* Begin Provided records *

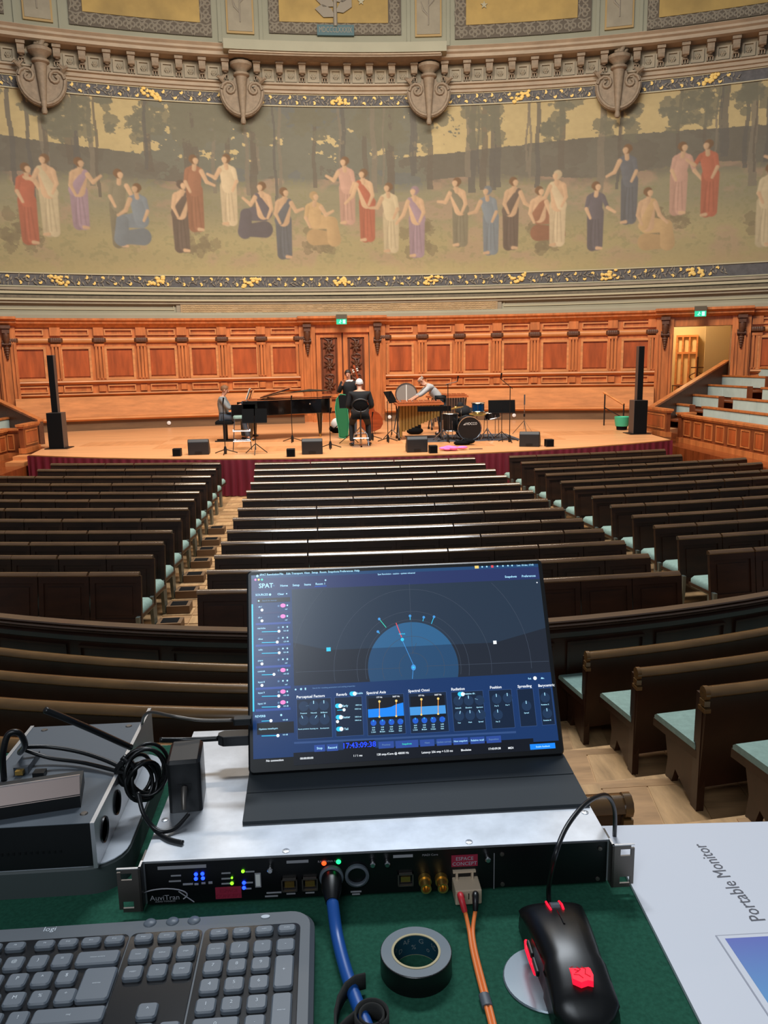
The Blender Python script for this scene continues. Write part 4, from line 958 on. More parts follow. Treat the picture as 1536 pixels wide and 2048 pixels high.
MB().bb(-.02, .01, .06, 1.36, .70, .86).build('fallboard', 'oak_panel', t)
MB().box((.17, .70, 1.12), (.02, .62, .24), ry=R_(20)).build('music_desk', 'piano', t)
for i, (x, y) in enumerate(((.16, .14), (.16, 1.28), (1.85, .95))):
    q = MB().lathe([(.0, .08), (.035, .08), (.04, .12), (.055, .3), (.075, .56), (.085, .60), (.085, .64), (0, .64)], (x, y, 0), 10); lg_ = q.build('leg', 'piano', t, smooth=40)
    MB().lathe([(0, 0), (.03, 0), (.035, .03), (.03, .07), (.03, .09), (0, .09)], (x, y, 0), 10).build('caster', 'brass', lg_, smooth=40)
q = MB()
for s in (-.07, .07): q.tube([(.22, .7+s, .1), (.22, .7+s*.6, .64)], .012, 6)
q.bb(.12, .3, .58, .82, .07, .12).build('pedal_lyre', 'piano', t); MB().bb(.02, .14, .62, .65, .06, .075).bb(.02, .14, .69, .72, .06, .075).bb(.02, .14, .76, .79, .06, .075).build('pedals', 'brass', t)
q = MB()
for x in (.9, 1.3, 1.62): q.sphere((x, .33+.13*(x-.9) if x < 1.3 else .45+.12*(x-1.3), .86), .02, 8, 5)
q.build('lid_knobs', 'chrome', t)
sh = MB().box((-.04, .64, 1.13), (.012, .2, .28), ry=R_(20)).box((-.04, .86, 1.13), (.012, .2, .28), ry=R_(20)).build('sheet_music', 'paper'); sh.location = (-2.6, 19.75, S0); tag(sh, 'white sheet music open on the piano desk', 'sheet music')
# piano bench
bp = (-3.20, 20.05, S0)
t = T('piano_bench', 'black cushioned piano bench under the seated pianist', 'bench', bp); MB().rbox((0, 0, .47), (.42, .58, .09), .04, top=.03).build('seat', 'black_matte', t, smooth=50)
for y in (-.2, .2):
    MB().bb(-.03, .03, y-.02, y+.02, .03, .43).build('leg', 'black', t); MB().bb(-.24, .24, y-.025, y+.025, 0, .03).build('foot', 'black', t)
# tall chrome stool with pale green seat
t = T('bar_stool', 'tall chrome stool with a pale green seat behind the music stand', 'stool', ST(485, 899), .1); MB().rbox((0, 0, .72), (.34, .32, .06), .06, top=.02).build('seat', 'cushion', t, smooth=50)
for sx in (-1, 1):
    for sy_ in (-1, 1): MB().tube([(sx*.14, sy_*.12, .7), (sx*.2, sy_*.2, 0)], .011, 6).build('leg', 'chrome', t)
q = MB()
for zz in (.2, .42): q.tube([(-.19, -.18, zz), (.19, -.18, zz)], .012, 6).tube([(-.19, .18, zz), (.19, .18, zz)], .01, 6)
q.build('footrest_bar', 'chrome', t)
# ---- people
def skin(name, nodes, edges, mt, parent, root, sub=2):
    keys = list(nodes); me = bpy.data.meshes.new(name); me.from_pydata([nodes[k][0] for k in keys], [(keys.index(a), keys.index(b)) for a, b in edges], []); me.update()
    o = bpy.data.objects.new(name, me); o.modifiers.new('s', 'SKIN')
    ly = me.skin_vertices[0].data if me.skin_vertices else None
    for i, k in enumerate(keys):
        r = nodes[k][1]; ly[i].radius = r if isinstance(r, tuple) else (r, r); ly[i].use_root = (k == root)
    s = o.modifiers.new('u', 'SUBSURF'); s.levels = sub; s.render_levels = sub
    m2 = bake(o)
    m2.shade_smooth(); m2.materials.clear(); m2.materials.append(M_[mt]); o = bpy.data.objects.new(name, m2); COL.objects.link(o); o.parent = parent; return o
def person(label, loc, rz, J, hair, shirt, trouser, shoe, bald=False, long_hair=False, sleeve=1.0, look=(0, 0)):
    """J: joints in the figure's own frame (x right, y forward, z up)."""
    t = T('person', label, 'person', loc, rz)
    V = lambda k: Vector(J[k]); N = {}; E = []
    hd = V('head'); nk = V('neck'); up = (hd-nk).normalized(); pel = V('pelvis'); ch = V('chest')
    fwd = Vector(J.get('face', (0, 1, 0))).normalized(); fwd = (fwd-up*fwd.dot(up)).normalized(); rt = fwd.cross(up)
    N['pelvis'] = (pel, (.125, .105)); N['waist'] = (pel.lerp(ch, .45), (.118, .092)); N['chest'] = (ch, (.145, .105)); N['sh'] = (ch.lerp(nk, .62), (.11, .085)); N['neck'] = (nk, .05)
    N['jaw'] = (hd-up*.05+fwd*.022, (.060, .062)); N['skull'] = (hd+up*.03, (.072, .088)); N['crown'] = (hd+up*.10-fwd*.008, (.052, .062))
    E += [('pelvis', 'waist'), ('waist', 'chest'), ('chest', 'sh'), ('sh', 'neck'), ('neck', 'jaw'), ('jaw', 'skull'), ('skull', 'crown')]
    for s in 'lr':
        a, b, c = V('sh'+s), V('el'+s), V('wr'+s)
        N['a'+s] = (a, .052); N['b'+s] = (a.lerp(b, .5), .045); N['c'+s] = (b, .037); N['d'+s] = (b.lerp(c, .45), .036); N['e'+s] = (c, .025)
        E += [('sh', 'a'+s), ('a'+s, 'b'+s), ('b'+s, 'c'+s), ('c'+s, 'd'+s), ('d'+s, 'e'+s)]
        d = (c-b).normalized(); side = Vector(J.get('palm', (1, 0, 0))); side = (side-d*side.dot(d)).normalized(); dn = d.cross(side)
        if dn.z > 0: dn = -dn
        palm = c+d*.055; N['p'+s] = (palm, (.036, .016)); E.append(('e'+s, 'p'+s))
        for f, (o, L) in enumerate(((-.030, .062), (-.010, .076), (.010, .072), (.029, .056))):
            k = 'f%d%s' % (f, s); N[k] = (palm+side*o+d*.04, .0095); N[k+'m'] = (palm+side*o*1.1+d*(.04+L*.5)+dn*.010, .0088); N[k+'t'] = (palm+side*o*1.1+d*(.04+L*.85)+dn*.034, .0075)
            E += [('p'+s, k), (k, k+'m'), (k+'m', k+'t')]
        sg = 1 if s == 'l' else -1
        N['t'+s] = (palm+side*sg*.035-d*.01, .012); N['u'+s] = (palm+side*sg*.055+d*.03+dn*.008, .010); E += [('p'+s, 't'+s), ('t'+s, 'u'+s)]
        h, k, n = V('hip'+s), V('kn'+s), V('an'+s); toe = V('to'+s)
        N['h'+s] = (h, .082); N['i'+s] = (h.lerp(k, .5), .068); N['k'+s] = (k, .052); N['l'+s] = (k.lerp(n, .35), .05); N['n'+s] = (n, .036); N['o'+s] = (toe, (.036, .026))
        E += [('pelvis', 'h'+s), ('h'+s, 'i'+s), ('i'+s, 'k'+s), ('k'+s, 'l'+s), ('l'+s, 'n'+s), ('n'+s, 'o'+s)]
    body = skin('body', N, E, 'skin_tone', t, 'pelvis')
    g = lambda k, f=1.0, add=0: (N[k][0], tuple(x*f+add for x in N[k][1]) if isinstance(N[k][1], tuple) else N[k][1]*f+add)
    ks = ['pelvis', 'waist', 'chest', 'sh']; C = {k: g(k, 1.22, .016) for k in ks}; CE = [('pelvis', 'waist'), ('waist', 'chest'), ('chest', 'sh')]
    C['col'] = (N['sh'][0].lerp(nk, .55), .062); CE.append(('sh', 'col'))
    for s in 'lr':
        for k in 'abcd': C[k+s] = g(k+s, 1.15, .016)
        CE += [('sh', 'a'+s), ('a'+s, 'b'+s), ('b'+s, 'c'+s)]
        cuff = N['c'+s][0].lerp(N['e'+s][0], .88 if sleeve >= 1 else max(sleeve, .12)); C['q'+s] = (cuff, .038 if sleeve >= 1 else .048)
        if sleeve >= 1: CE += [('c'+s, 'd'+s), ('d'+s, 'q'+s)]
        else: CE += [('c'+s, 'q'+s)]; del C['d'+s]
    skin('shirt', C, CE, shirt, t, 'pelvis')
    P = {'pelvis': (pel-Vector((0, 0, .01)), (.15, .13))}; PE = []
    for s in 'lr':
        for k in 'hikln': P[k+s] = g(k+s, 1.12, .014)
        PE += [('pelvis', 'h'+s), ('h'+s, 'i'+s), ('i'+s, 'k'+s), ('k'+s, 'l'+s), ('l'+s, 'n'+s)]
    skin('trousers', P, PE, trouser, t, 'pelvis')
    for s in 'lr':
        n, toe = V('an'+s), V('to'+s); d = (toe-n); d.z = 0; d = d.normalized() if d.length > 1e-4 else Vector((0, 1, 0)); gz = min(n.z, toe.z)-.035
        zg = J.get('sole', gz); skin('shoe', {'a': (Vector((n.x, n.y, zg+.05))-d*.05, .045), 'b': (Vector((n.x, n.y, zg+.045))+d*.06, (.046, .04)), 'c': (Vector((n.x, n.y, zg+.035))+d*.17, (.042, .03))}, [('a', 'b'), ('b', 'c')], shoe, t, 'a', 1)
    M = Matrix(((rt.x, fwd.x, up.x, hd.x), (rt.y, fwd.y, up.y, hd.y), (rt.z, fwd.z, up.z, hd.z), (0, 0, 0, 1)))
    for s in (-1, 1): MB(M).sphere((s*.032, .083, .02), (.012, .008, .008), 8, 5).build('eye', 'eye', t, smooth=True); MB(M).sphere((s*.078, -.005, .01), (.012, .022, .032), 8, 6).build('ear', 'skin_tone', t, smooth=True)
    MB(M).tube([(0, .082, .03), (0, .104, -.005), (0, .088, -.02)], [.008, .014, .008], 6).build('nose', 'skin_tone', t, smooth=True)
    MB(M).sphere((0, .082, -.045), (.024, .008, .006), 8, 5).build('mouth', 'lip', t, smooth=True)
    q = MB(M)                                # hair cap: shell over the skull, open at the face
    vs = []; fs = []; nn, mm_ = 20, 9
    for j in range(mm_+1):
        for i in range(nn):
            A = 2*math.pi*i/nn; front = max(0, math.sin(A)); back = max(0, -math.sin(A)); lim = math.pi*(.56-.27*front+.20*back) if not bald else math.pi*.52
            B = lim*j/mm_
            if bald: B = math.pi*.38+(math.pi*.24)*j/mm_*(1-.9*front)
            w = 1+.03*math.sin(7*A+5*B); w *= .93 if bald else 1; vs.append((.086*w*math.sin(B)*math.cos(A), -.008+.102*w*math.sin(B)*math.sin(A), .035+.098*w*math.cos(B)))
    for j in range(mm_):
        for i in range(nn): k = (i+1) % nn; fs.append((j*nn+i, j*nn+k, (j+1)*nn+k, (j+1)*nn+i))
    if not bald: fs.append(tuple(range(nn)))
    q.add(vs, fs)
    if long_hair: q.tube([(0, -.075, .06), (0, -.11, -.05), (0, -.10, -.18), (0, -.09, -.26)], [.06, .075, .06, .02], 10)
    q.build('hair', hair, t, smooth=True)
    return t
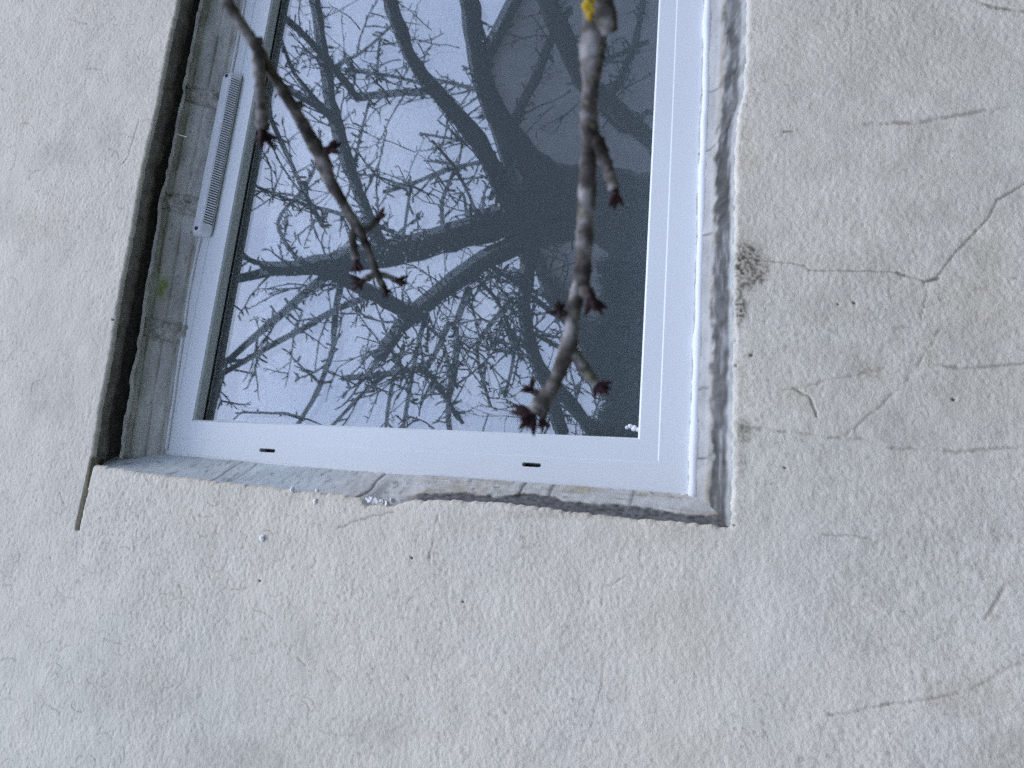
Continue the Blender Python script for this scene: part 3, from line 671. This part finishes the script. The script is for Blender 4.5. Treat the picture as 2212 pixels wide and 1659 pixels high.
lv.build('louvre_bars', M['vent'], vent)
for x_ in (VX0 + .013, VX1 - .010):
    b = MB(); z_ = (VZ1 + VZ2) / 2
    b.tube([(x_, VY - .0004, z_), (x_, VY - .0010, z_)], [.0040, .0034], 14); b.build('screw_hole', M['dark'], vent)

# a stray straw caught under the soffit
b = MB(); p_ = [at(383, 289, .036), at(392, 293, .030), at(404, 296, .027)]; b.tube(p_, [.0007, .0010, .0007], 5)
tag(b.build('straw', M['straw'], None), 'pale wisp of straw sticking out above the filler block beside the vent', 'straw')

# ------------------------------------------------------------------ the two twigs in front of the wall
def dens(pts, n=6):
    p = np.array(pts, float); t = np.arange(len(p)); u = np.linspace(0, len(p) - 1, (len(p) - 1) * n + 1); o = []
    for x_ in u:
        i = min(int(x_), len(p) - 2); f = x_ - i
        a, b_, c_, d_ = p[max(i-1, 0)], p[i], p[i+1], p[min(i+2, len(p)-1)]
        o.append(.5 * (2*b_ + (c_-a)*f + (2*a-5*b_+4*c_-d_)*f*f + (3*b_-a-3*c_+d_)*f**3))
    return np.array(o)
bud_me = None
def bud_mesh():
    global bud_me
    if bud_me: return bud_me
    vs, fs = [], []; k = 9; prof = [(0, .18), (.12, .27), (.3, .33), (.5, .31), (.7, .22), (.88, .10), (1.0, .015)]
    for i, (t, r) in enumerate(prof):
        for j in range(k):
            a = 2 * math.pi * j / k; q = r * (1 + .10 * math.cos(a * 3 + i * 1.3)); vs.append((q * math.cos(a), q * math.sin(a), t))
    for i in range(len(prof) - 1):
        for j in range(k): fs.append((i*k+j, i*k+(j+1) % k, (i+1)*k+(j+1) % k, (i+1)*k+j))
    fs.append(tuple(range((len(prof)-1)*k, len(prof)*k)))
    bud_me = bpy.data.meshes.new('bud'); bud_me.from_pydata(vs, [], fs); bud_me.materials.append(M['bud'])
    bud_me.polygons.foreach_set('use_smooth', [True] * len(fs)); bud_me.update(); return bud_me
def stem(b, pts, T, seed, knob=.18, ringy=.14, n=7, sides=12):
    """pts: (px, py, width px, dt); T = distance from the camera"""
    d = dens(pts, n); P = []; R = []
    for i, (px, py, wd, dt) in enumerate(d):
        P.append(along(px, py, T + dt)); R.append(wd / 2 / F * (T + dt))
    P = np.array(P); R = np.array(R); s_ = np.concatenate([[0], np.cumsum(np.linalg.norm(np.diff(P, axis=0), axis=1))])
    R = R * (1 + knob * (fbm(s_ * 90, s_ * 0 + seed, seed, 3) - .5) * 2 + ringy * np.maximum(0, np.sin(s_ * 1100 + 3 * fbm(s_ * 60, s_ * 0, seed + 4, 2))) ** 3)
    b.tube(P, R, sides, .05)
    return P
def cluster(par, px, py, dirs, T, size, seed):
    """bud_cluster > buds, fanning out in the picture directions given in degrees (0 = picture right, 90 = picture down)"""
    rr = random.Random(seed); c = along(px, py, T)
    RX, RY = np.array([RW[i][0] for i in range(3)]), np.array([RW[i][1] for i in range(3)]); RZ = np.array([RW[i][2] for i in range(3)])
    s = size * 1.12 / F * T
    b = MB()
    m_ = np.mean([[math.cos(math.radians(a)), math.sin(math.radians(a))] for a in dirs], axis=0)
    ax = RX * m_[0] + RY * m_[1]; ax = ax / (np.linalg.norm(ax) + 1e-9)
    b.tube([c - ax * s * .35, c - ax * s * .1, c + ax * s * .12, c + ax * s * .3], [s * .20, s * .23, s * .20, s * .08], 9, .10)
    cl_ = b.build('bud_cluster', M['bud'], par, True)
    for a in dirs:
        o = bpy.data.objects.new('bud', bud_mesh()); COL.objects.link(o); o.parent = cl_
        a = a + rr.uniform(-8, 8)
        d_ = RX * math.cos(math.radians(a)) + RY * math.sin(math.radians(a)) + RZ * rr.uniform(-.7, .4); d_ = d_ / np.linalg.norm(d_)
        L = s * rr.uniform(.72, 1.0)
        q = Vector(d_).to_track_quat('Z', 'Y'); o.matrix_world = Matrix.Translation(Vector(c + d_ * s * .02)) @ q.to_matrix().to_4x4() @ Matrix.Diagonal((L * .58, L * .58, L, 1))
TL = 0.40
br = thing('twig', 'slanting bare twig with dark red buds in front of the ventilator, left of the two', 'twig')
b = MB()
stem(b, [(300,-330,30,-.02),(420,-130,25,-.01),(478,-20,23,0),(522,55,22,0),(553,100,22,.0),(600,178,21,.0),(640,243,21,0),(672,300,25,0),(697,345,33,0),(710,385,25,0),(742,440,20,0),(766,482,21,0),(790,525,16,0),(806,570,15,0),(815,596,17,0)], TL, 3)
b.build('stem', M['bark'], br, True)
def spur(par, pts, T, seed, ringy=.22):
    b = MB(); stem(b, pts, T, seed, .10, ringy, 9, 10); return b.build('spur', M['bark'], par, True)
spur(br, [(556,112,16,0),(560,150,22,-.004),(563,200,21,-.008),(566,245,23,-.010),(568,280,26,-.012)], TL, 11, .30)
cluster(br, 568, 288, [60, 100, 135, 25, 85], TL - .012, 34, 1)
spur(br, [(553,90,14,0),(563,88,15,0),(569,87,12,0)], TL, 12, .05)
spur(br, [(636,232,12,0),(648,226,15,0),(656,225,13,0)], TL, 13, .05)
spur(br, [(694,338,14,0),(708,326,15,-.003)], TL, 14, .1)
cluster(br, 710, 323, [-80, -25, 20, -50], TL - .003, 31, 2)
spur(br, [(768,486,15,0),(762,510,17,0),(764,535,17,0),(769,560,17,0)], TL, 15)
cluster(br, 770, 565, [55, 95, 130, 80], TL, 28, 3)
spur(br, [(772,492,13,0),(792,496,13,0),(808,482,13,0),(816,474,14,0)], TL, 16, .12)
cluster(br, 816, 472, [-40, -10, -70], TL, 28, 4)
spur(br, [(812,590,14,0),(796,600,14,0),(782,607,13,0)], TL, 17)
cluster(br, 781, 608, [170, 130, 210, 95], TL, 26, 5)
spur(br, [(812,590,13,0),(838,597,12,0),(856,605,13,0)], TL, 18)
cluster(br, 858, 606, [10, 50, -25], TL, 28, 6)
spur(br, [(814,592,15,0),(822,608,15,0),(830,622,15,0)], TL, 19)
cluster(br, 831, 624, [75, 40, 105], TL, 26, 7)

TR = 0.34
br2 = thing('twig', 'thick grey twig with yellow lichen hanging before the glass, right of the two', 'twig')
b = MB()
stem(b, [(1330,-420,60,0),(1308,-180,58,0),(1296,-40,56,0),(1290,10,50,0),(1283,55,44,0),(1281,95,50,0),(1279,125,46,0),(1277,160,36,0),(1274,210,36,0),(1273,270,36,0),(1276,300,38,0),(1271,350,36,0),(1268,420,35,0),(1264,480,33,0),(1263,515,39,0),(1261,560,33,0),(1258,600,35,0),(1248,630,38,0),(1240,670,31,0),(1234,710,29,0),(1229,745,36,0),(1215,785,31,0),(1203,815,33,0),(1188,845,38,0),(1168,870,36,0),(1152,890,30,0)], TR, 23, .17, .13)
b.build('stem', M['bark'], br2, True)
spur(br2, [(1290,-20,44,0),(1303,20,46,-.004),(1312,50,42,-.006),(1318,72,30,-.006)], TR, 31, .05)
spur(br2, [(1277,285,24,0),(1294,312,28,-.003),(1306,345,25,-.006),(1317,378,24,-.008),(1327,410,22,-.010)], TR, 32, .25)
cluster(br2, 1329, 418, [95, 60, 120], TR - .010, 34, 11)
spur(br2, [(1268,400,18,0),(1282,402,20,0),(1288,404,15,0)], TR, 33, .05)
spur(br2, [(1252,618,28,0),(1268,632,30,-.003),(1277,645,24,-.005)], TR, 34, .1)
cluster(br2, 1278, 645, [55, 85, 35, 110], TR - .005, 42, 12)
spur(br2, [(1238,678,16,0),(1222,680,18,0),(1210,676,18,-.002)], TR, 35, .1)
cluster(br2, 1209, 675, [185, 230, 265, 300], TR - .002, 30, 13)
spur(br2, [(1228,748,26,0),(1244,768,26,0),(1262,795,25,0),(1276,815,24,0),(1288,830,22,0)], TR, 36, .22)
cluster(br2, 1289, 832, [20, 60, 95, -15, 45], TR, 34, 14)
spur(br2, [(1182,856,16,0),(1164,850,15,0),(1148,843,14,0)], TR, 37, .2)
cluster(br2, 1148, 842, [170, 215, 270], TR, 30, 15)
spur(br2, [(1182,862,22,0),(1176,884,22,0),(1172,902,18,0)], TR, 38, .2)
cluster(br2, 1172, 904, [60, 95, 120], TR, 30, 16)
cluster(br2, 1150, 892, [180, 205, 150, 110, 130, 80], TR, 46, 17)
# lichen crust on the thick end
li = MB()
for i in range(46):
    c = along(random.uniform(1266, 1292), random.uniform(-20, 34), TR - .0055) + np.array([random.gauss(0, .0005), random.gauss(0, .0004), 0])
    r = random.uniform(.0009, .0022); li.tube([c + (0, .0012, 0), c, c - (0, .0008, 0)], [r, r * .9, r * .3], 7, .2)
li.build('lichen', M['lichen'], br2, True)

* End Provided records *

The task = Your task is to print the lines from the one containing "Continue the Blender" through the one containing "tag(b.build('straw', M['straw'], None), 'pale", exactly and with nothing added.

Exercise result =
Continue the Blender Python script for this scene: part 3, from line 671. This part finishes the script. The script is for Blender 4.5. Treat the picture as 2212 pixels wide and 1659 pixels high.
lv.build('louvre_bars', M['vent'], vent)
for x_ in (VX0 + .013, VX1 - .010):
    b = MB(); z_ = (VZ1 + VZ2) / 2
    b.tube([(x_, VY - .0004, z_), (x_, VY - .0010, z_)], [.0040, .0034], 14); b.build('screw_hole', M['dark'], vent)

# a stray straw caught under the soffit
b = MB(); p_ = [at(383, 289, .036), at(392, 293, .030), at(404, 296, .027)]; b.tube(p_, [.0007, .0010, .0007], 5)
tag(b.build('straw', M['straw'], None), 'pale wisp of straw sticking out above the filler block beside the vent', 'straw')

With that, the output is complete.